:: The problem ::
Write the listing out again, all of it, word for word.

:: Source material ::
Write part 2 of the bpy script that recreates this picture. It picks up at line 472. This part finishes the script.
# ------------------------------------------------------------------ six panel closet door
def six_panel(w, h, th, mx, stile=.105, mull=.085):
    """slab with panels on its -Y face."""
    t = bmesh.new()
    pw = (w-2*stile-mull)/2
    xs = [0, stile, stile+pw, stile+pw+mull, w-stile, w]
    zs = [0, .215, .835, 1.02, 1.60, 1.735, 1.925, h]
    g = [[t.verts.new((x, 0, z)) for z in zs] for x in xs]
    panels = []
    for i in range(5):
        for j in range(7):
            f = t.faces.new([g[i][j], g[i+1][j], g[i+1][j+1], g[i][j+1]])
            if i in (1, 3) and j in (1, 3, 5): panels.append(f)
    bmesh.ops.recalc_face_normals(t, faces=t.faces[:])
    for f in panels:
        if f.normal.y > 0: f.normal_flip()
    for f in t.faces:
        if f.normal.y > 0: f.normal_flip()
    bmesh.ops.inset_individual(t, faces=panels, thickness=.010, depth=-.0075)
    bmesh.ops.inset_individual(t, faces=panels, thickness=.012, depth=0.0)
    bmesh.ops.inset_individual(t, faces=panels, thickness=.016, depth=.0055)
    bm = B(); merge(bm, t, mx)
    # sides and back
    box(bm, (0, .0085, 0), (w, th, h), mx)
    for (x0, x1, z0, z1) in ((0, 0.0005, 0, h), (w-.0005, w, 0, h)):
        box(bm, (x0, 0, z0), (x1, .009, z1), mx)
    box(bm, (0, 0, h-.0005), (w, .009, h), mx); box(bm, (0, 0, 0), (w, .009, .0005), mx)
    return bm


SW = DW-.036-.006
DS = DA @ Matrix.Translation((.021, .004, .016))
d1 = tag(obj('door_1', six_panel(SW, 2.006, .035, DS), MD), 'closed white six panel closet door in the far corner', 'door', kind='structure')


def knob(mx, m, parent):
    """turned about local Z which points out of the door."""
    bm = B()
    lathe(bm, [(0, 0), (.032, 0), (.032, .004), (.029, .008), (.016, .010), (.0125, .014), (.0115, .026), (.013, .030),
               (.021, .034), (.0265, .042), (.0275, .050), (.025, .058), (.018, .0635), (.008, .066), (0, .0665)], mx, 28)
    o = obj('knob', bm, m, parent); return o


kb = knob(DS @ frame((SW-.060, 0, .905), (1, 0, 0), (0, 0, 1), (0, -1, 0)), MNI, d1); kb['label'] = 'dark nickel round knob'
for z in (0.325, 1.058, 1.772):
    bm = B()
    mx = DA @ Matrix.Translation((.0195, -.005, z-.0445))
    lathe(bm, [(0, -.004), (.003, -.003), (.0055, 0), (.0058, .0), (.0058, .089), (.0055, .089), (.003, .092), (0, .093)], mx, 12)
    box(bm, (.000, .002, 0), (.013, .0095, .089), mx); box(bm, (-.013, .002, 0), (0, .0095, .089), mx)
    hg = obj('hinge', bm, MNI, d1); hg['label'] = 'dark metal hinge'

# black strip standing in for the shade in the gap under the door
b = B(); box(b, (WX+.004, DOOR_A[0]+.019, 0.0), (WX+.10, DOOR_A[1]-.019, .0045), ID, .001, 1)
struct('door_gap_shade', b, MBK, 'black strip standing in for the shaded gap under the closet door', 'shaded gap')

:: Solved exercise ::
Write part 2 of the bpy script that recreates this picture. It picks up at line 472. This part finishes the script.
# ------------------------------------------------------------------ six panel closet door
def six_panel(w, h, th, mx, stile=.105, mull=.085):
    """slab with panels on its -Y face."""
    t = bmesh.new()
    pw = (w-2*stile-mull)/2
    xs = [0, stile, stile+pw, stile+pw+mull, w-stile, w]
    zs = [0, .215, .835, 1.02, 1.60, 1.735, 1.925, h]
    g = [[t.verts.new((x, 0, z)) for z in zs] for x in xs]
    panels = []
    for i in range(5):
        for j in range(7):
            f = t.faces.new([g[i][j], g[i+1][j], g[i+1][j+1], g[i][j+1]])
            if i in (1, 3) and j in (1, 3, 5): panels.append(f)
    bmesh.ops.recalc_face_normals(t, faces=t.faces[:])
    for f in panels:
        if f.normal.y > 0: f.normal_flip()
    for f in t.faces:
        if f.normal.y > 0: f.normal_flip()
    bmesh.ops.inset_individual(t, faces=panels, thickness=.010, depth=-.0075)
    bmesh.ops.inset_individual(t, faces=panels, thickness=.012, depth=0.0)
    bmesh.ops.inset_individual(t, faces=panels, thickness=.016, depth=.0055)
    bm = B(); merge(bm, t, mx)
    # sides and back
    box(bm, (0, .0085, 0), (w, th, h), mx)
    for (x0, x1, z0, z1) in ((0, 0.0005, 0, h), (w-.0005, w, 0, h)):
        box(bm, (x0, 0, z0), (x1, .009, z1), mx)
    box(bm, (0, 0, h-.0005), (w, .009, h), mx); box(bm, (0, 0, 0), (w, .009, .0005), mx)
    return bm


SW = DW-.036-.006
DS = DA @ Matrix.Translation((.021, .004, .016))
d1 = tag(obj('door_1', six_panel(SW, 2.006, .035, DS), MD), 'closed white six panel closet door in the far corner', 'door', kind='structure')


def knob(mx, m, parent):
    """turned about local Z which points out of the door."""
    bm = B()
    lathe(bm, [(0, 0), (.032, 0), (.032, .004), (.029, .008), (.016, .010), (.0125, .014), (.0115, .026), (.013, .030),
               (.021, .034), (.0265, .042), (.0275, .050), (.025, .058), (.018, .0635), (.008, .066), (0, .0665)], mx, 28)
    o = obj('knob', bm, m, parent); return o


kb = knob(DS @ frame((SW-.060, 0, .905), (1, 0, 0), (0, 0, 1), (0, -1, 0)), MNI, d1); kb['label'] = 'dark nickel round knob'
for z in (0.325, 1.058, 1.772):
    bm = B()
    mx = DA @ Matrix.Translation((.0195, -.005, z-.0445))
    lathe(bm, [(0, -.004), (.003, -.003), (.0055, 0), (.0058, .0), (.0058, .089), (.0055, .089), (.003, .092), (0, .093)], mx, 12)
    box(bm, (.000, .002, 0), (.013, .0095, .089), mx); box(bm, (-.013, .002, 0), (0, .0095, .089), mx)
    hg = obj('hinge', bm, MNI, d1); hg['label'] = 'dark metal hinge'

# black strip standing in for the shade in the gap under the door
b = B(); box(b, (WX+.004, DOOR_A[0]+.019, 0.0), (WX+.10, DOOR_A[1]-.019, .0045), ID, .001, 1)
struct('door_gap_shade', b, MBK, 'black strip standing in for the shaded gap under the closet door', 'shaded gap')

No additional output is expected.